E se il vostro maestro per caso vi dovesse dire che è una storia po’ strana e che queste cose non capitano mai, bene: tanto peggio per lui, mi dispiace. Tutto quello che vi resta da fare è di cambiare in giornata maestro. E dirgli di aprire più gli occhi.
Ma voi, intanto aprite bene le orecchie. Ecco qui».
La voce di Silvio D’Arzo, alias Ezio Comparoni, introduce una storia senza tempo, quella de “Il pinguino senza frac”. Una favola che metaforizza il tema dell’accettazione di ogni genere di diversità esistenziale e che rappresenta una preziosa lezione pedagogica utile a molti insegnanti (e non). Limpo – il nome Limpopo secondo i genitori sarebbe stato troppo altisonante per un figlio così siffatto – nasce, infatti, tutto bianco, privo del frac. Per potersene acquistare uno e superare questa terribile onta, il pinguino intraprende, quindi, un lungo viaggio di formazione, di crescita e iniziazione, fatto di incontri, di dolore, di morte e di scoperta.

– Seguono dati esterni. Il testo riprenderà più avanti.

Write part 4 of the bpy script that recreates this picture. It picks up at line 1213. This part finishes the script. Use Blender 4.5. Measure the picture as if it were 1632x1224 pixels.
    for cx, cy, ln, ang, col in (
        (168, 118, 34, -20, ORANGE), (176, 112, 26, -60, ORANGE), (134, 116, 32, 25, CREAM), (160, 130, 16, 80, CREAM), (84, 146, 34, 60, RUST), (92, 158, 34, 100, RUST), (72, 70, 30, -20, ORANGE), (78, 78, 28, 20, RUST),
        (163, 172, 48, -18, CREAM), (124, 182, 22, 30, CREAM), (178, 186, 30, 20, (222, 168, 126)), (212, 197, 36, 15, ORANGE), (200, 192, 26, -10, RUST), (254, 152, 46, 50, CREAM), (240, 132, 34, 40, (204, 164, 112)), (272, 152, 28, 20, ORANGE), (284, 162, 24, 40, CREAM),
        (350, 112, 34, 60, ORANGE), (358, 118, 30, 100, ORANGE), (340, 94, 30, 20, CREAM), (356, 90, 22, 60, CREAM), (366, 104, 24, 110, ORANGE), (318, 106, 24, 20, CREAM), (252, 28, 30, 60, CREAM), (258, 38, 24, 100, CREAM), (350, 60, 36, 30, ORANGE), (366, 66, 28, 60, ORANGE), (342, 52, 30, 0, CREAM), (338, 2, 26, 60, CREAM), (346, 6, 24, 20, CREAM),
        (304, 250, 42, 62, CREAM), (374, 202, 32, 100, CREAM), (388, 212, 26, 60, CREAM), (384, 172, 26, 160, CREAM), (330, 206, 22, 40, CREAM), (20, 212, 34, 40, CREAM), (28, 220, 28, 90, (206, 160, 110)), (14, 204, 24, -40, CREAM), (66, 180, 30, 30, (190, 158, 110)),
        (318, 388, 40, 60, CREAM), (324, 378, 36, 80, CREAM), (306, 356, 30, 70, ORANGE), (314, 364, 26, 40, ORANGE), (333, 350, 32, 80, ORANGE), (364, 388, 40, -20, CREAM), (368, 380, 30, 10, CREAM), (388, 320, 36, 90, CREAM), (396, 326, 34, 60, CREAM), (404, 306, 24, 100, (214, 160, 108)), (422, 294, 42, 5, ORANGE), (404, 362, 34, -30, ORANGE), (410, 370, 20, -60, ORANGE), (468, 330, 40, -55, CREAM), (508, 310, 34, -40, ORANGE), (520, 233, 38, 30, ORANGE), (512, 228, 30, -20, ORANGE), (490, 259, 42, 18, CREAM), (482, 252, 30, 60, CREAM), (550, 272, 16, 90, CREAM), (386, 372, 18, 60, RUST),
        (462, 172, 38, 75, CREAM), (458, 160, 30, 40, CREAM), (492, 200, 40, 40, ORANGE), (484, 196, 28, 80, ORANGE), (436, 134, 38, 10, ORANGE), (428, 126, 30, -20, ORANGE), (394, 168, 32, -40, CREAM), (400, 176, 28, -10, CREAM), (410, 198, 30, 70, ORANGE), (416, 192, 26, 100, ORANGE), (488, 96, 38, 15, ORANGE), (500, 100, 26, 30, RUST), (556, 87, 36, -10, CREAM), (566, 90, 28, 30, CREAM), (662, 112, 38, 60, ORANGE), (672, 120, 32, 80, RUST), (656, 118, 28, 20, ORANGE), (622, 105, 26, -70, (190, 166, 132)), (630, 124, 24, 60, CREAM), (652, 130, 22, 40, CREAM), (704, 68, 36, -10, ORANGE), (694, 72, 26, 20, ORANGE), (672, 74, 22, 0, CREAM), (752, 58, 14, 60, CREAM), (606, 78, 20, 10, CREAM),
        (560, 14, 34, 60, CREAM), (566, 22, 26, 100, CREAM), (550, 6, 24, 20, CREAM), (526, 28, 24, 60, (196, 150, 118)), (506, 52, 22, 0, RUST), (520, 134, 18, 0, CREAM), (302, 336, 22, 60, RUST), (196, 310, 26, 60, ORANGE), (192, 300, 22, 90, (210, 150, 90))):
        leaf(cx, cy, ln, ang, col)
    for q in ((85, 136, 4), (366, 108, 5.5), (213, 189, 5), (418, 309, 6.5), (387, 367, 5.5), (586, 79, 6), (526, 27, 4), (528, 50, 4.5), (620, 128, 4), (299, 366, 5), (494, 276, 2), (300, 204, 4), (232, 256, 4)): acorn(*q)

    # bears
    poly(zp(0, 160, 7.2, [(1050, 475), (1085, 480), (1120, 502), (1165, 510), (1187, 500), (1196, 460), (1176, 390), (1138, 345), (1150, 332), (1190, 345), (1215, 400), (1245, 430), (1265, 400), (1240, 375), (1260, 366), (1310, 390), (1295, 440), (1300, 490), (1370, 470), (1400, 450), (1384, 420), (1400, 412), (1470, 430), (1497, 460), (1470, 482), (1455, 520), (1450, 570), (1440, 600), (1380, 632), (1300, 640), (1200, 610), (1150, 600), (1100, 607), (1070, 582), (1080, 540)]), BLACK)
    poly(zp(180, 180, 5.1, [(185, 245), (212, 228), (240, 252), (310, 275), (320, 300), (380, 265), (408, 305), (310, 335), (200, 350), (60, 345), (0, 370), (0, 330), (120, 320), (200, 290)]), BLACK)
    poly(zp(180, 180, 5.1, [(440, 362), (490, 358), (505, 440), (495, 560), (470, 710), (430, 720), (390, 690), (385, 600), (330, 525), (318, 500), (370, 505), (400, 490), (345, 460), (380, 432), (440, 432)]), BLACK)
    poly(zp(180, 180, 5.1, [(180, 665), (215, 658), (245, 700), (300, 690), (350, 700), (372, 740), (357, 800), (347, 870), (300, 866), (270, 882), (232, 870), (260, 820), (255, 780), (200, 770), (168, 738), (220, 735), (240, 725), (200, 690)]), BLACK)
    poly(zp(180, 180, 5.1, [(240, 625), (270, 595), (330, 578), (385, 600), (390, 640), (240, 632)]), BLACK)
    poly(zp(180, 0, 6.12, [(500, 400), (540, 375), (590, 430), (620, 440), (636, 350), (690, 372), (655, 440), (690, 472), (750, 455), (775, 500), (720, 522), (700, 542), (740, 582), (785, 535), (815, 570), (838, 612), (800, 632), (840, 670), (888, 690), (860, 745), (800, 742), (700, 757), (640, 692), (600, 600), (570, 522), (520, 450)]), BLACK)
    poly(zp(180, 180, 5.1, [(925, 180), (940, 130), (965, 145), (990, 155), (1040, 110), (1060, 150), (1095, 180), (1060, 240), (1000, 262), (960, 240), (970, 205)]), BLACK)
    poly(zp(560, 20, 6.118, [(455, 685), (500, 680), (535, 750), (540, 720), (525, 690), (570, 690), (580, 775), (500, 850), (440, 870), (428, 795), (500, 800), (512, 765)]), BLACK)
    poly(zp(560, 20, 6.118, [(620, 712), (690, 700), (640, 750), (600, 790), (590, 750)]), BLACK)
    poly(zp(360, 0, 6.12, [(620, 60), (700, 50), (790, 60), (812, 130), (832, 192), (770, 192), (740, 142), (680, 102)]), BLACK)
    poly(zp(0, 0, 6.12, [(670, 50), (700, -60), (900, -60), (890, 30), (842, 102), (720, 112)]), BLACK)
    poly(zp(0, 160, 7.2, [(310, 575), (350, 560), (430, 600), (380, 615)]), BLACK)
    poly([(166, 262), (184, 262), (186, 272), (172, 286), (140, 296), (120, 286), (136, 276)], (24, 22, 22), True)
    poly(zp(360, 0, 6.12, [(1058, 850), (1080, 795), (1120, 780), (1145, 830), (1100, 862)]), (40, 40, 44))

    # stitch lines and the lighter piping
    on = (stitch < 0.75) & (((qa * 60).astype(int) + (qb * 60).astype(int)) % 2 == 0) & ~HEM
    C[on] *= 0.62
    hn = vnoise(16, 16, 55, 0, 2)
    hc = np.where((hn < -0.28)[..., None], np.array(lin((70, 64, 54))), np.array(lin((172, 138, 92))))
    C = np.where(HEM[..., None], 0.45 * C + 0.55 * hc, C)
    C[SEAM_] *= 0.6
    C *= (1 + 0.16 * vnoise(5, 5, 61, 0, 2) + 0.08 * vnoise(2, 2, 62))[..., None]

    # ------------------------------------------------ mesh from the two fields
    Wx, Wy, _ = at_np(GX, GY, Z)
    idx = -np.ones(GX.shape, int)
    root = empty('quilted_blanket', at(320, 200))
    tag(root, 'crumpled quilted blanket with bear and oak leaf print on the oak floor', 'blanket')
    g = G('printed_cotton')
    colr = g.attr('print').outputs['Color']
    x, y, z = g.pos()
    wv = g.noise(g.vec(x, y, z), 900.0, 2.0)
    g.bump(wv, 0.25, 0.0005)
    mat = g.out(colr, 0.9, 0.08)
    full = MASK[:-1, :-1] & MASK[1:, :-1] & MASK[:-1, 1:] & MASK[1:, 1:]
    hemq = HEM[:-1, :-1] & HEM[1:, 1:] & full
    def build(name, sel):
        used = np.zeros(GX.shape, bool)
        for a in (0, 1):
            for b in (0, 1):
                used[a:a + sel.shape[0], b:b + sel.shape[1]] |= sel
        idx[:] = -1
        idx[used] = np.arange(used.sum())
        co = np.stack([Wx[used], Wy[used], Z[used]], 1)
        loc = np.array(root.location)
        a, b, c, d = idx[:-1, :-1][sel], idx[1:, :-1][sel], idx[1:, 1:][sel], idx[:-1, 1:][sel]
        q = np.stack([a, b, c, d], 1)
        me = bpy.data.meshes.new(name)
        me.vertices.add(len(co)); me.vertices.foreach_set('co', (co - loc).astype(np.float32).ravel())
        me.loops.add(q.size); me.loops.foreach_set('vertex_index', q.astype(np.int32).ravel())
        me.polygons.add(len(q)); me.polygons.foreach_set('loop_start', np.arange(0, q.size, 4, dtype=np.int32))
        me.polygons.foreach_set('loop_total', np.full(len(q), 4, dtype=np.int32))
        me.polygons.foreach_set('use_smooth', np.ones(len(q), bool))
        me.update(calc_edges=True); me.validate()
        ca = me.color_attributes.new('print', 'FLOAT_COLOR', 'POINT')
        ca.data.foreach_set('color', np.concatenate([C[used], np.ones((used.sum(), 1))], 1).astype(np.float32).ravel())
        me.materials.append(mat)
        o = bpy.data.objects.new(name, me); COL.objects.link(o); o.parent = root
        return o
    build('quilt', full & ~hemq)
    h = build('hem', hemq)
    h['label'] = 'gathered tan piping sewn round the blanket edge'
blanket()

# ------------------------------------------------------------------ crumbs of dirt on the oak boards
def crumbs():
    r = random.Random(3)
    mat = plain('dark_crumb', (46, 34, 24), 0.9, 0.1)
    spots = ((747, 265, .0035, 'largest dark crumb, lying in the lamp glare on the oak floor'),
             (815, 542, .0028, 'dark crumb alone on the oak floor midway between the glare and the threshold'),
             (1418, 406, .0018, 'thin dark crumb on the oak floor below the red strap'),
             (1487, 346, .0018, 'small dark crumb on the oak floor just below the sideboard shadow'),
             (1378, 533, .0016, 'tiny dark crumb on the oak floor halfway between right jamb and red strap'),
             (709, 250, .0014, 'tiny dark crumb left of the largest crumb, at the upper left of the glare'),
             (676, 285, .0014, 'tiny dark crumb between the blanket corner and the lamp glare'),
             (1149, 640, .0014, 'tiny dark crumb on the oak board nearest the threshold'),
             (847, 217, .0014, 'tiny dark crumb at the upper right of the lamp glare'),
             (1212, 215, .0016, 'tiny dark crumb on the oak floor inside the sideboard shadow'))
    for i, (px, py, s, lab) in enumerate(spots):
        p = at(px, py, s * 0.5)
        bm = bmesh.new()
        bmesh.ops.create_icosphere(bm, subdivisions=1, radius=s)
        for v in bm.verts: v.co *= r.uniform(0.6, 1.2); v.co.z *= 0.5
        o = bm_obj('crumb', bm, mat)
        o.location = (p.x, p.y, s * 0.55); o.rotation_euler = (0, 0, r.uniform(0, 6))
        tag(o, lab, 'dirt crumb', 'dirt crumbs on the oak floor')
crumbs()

“Il pinguino senza frac” è un vero gioiello: nelle parole di D’Arzo, nelle illustrazioni di Sonia Maria Luce Possentini e nella veste che la casa editrice Corsiero ha deciso essere a leporello, ossia con le pagine legate a fisarmonica creando un’unica striscia di testo e immagini lunga oltre sette metri e mezzo.

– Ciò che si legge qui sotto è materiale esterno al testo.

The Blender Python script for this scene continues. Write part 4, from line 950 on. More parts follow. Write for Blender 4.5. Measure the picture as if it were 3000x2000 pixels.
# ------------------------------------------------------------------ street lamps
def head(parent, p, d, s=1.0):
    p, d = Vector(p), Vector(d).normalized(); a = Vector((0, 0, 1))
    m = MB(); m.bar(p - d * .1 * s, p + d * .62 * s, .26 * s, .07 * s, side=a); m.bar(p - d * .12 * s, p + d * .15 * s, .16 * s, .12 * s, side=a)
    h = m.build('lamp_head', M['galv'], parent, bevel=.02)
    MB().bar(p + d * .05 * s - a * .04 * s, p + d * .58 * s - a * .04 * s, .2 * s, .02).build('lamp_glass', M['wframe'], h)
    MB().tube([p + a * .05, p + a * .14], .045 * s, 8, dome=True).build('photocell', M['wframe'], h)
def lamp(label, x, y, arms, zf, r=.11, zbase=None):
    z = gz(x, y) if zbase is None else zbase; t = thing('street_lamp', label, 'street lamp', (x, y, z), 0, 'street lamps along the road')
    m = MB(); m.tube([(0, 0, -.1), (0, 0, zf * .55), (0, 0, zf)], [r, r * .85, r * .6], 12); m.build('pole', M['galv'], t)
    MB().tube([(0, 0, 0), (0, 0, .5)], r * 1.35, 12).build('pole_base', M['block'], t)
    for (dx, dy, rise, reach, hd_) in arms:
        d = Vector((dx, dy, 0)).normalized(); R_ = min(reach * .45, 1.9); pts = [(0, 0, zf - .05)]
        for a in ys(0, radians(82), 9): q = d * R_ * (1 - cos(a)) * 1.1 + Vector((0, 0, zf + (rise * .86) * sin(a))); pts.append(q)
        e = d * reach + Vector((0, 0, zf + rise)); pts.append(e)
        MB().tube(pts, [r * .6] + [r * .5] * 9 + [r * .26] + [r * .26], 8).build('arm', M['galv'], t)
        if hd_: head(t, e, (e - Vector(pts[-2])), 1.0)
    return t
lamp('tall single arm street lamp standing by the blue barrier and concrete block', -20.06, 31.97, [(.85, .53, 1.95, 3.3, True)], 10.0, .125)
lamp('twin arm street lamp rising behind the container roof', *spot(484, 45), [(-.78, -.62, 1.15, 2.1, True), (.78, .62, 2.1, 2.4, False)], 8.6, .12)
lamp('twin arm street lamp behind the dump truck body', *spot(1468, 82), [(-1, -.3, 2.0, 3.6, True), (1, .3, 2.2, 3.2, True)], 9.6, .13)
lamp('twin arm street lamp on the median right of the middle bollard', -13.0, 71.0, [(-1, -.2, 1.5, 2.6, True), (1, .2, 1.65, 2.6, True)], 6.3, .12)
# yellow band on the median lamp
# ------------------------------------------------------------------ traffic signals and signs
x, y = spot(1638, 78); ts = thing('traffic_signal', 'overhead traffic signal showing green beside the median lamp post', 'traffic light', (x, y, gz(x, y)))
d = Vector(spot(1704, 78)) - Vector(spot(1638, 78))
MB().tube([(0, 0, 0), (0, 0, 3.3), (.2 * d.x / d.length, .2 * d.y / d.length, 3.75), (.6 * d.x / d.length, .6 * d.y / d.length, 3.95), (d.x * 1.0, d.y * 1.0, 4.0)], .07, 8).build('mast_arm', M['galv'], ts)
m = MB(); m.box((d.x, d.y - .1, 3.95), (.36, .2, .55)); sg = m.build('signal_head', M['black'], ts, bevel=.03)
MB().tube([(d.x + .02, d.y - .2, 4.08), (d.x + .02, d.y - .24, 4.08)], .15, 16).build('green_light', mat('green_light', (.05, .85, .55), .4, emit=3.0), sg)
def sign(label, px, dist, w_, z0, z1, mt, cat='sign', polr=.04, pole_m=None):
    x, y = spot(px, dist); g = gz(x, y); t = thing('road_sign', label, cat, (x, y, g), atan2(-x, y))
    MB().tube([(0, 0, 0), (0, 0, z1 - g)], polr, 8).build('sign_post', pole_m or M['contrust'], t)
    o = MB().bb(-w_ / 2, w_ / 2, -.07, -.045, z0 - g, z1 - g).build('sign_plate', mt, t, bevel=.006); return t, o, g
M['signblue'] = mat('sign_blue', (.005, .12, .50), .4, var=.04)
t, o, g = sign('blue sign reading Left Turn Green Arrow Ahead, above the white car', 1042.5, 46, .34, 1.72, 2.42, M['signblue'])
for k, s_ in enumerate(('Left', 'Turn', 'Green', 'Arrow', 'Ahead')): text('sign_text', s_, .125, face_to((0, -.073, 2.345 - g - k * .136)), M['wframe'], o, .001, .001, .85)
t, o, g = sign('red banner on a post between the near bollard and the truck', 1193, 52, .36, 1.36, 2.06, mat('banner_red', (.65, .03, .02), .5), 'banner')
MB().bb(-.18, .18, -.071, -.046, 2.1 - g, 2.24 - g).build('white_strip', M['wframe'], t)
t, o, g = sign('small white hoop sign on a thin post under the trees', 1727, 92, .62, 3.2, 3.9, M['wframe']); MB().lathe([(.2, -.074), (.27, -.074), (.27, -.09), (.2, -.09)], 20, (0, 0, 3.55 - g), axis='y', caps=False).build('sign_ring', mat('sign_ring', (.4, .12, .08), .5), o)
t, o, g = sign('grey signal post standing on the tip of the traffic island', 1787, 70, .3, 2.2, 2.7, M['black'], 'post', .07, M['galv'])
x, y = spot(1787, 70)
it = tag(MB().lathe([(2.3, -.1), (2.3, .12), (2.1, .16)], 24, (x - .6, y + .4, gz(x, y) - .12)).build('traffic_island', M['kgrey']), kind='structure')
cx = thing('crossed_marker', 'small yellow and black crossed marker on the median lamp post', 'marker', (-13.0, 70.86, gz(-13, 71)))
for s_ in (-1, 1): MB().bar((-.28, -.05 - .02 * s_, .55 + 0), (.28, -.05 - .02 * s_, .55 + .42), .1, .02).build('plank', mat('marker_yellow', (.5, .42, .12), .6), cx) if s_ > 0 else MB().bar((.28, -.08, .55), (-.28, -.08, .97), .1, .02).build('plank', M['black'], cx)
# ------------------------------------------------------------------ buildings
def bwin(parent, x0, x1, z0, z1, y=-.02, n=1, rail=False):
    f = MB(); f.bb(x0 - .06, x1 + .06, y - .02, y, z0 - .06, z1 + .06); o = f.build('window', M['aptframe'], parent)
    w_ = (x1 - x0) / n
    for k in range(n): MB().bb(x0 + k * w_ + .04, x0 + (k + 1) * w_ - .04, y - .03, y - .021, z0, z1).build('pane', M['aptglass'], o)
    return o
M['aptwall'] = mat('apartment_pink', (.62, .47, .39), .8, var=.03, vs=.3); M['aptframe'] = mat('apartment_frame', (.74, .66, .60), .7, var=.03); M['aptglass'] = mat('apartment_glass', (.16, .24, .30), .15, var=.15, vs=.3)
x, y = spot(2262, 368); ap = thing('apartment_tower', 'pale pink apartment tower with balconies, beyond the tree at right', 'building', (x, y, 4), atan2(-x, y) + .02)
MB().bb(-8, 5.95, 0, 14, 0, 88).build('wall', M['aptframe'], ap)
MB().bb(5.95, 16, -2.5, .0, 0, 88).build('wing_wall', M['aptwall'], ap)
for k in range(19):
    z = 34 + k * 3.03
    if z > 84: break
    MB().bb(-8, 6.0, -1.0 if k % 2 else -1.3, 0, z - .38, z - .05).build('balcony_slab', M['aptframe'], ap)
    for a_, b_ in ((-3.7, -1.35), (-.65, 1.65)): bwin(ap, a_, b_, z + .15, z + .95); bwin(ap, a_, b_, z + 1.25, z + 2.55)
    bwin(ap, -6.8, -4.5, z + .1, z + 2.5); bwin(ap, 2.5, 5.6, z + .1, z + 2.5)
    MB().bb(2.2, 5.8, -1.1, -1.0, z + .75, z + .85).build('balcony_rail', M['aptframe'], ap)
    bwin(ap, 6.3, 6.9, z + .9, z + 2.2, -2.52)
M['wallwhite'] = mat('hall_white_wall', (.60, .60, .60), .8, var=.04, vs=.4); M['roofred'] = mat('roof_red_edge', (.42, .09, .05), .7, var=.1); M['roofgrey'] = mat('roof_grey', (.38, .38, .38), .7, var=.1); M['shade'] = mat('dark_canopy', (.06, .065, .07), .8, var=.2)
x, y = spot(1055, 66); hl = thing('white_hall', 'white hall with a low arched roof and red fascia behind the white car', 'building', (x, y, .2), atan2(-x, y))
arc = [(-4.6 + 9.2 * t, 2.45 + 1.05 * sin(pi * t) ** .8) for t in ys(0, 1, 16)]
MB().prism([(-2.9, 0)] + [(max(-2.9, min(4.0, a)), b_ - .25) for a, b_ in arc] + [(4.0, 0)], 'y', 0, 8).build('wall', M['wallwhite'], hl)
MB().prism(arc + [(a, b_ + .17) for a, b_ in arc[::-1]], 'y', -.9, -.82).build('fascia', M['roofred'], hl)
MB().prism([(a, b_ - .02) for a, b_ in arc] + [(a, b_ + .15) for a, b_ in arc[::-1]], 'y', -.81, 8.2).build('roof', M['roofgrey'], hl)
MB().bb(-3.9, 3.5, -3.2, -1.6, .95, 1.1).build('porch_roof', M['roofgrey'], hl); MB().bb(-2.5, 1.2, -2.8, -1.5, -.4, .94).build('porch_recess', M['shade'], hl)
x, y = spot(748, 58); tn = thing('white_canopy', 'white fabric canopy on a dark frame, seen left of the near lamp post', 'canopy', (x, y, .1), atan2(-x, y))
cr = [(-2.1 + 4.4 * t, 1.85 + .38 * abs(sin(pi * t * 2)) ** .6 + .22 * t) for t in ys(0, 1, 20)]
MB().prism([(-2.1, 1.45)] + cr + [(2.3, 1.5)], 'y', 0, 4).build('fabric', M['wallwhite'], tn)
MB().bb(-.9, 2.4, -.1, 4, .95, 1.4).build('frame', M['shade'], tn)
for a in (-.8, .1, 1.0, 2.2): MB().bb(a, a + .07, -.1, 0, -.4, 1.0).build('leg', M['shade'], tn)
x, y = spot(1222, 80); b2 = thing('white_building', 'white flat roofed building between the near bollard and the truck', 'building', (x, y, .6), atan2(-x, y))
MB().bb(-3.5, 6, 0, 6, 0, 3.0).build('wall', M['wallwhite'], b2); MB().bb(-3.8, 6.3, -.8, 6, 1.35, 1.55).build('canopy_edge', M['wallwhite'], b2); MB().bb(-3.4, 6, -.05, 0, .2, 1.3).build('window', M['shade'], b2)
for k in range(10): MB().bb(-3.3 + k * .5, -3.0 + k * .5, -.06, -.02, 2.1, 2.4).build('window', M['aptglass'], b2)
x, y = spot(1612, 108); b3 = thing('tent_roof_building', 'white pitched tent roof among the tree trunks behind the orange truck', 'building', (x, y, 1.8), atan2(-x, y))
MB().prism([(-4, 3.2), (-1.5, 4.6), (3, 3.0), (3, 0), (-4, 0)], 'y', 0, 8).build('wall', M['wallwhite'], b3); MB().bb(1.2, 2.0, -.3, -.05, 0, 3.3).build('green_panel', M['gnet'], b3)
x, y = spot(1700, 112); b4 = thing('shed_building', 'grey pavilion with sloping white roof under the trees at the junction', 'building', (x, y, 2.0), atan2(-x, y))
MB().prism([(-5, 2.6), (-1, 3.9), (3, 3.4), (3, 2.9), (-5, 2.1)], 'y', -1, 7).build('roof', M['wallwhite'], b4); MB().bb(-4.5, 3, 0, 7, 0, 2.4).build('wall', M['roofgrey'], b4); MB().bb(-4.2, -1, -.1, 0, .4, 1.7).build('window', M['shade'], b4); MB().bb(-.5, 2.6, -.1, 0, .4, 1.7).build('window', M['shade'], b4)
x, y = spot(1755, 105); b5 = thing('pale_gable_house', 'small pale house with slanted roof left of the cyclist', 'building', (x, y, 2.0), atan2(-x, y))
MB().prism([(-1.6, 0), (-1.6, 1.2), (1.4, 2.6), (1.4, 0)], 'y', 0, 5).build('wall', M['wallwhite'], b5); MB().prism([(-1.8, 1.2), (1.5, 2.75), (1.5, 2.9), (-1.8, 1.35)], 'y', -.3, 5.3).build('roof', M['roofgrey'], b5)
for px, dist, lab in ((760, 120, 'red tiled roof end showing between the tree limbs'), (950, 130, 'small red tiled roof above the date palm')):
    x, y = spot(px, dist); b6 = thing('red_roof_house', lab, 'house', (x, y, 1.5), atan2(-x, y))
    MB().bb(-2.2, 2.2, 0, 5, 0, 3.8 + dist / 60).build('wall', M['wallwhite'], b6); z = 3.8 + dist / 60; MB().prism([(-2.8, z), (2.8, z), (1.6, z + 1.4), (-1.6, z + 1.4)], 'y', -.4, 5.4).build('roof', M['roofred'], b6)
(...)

«Adesso anche lui aveva il suo frac: ma il più morbido e bello ed elegante e lucente che fosse mai dato vedere: un frac da domenica, proprio, con la catena dell’orologio per giunta. “No…no. Qui c’è sotto qualcosa” si spaventò subito Limpo, dandosi un forte scossone di testa. “No… questo non sono io. Questo è un altro.”
Ma, messosi una mano nella tasca del frac, ne uscì un bel biglietto da visita. E il biglietto diceva né più né meno così:
MAESTRO LIMPOPO. Diplomato in Tutto e altre cose.
E così non ebbe più nessun dubbio.
E voi, ragazzi, credeteci. È vero.».